- **YOUR GOAL**
All of the lines below are to be transcribed faithfully, with pictures excluded from the copy.

- **DATA SEGMENT**
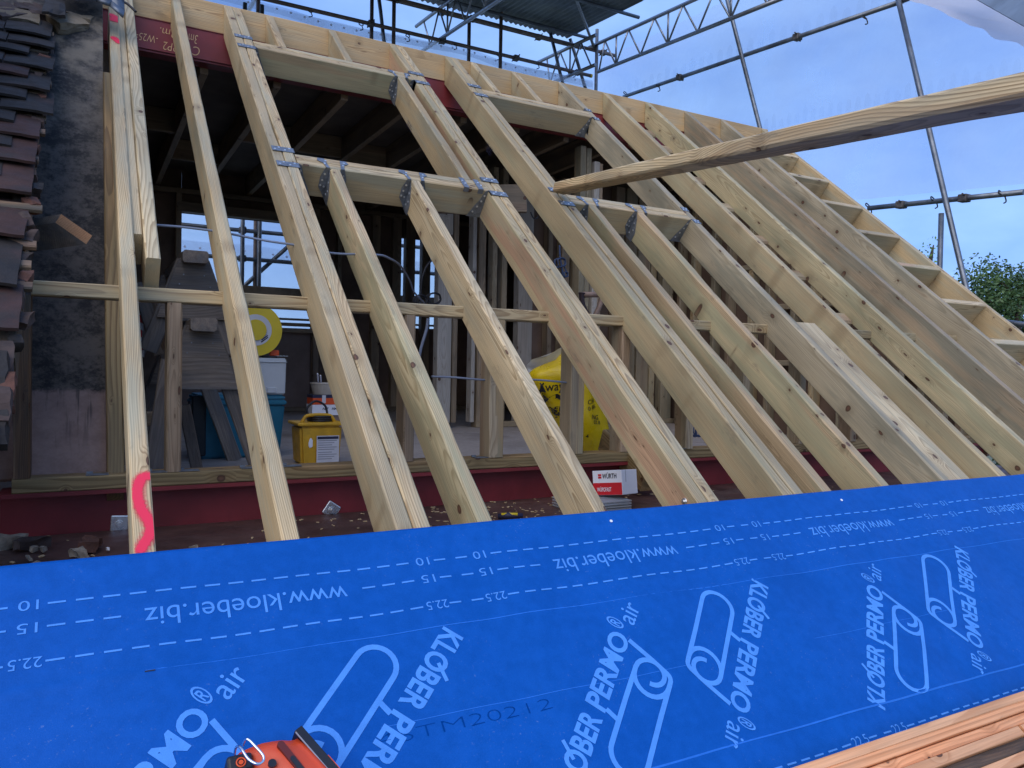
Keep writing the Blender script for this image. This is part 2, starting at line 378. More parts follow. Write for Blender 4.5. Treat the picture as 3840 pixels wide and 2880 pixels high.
def tube(bm, pts, rad, seg=10, mi=0, cap=True):
    pts = [Vector(p) for p in pts]; rings = []
    prev = None
    for i, p in enumerate(pts):
        t = (pts[min(i+1, len(pts)-1)]-pts[max(i-1, 0)]).normalized()
        a = prev if prev is not None else (Vector((0, 0, 1)) if abs(t.z) < .9 else Vector((1, 0, 0)))
        a = (a-t*a.dot(t)).normalized(); prev = a; b = t.cross(a)
        rr = rad[i] if isinstance(rad, (list, tuple)) else rad
        rings.append([bm.verts.new(p+a*math.cos(2*math.pi*k/seg)*rr+b*math.sin(2*math.pi*k/seg)*rr) for k in range(seg)])
    for i in range(len(rings)-1):
        for k in range(seg):
            f = bm.faces.new((rings[i][k], rings[i][(k+1) % seg], rings[i+1][(k+1) % seg], rings[i+1][k])); f.smooth = True; f.material_index = mi
    if cap:
        f = bm.faces.new(list(reversed(rings[0]))); f.material_index = mi
        f = bm.faces.new(rings[-1]); f.material_index = mi
def catmull(P, n=8):
    P = [Vector(p) for p in P]; out = []
    Q = [P[0]]+P+[P[-1]]
    for i in range(1, len(Q)-2):
        for k in range(n):
            t = k/n; a, b, c, d = Q[i-1], Q[i], Q[i+1], Q[i+2]
            out.append(.5*((2*b)+(c-a)*t+(2*a-5*b+4*c-d)*t*t+(3*b-a-3*c+d)*t**3))
    out.append(P[-1]); return out
_seed = [0]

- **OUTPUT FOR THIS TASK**
Keep writing the Blender script for this image. This is part 2, starting at line 378. More parts follow. Write for Blender 4.5. Treat the picture as 3840 pixels wide and 2880 pixels high.
def tube(bm, pts, rad, seg=10, mi=0, cap=True):
    pts = [Vector(p) for p in pts]; rings = []
    prev = None
    for i, p in enumerate(pts):
        t = (pts[min(i+1, len(pts)-1)]-pts[max(i-1, 0)]).normalized()
        a = prev if prev is not None else (Vector((0, 0, 1)) if abs(t.z) < .9 else Vector((1, 0, 0)))
        a = (a-t*a.dot(t)).normalized(); prev = a; b = t.cross(a)
        rr = rad[i] if isinstance(rad, (list, tuple)) else rad
        rings.append([bm.verts.new(p+a*math.cos(2*math.pi*k/seg)*rr+b*math.sin(2*math.pi*k/seg)*rr) for k in range(seg)])
    for i in range(len(rings)-1):
        for k in range(seg):
            f = bm.faces.new((rings[i][k], rings[i][(k+1) % seg], rings[i+1][(k+1) % seg], rings[i+1][k])); f.smooth = True; f.material_index = mi
    if cap:
        f = bm.faces.new(list(reversed(rings[0]))); f.material_index = mi
        f = bm.faces.new(rings[-1]); f.material_index = mi
def catmull(P, n=8):
    P = [Vector(p) for p in P]; out = []
    Q = [P[0]]+P+[P[-1]]
    for i in range(1, len(Q)-2):
        for k in range(n):
            t = k/n; a, b, c, d = Q[i-1], Q[i], Q[i+1], Q[i+2]
            out.append(.5*((2*b)+(c-a)*t+(2*a-5*b+4*c-d)*t*t+(3*b-a-3*c+d)*t**3))
    out.append(P[-1]); return out
_seed = [0]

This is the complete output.